A shaft of length \(L\) is made of two materials—an inner core and an outer rim—perfectly bonded with no slip. The inner core has diameter \(d_i\), the outer diameter is \(d_o\), and the rigidities are \(G_i\) and \(G_o\) respectively. Given: \( d_o = 2 d_i \) and \( G_i = 3 G_o \). Under an applied torque, the maximum shear stresses in the outer rim and inner core are \( \tau_o \) and \( \tau_i \).
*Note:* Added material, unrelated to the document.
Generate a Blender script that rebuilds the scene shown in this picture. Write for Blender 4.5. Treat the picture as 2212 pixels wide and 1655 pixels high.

Find the ratio \( \tau_i / \tau_o \) (round off to 2 decimals).

Hint:

In composite torsion problems, use compatibility of twist:
\(\tau / (G r)\) must be equal for all bonded materials, not the polar moment.

Answer 1

Correct Answer: 1.48

For a composite circular shaft with perfect bonding, the angle of twist per unit length is the same in both materials: \[ \frac{\tau_i}{G_i r_i} = \frac{\tau_o}{G_o r_o} \] Here, \[ r_i = \frac{d_i}{2}, \qquad r_o = \frac{d_o}{2} \] Given: \[ d_o = 2 d_i \quad \Rightarrow \quad r_o = 2 r_i \] \[ G_i = 3 G_o \] Substitute into the compatibility condition: \[ \frac{\tau_i}{3 G_o r_i} = \frac{\tau_o}{G_o (2 r_i)} \] Cancel \( G_o \) and \( r_i \): \[ \frac{\tau_i}{3} = \frac{\tau_o}{2} \] Thus, \[ \tau_i = \frac{3}{2} \tau_o = 1.5\,\tau_o \] Therefore, \[ \frac{\tau_i}{\tau_o} = 1.5 \] Rounded to 2 decimal places, the ratio is \(1.50\).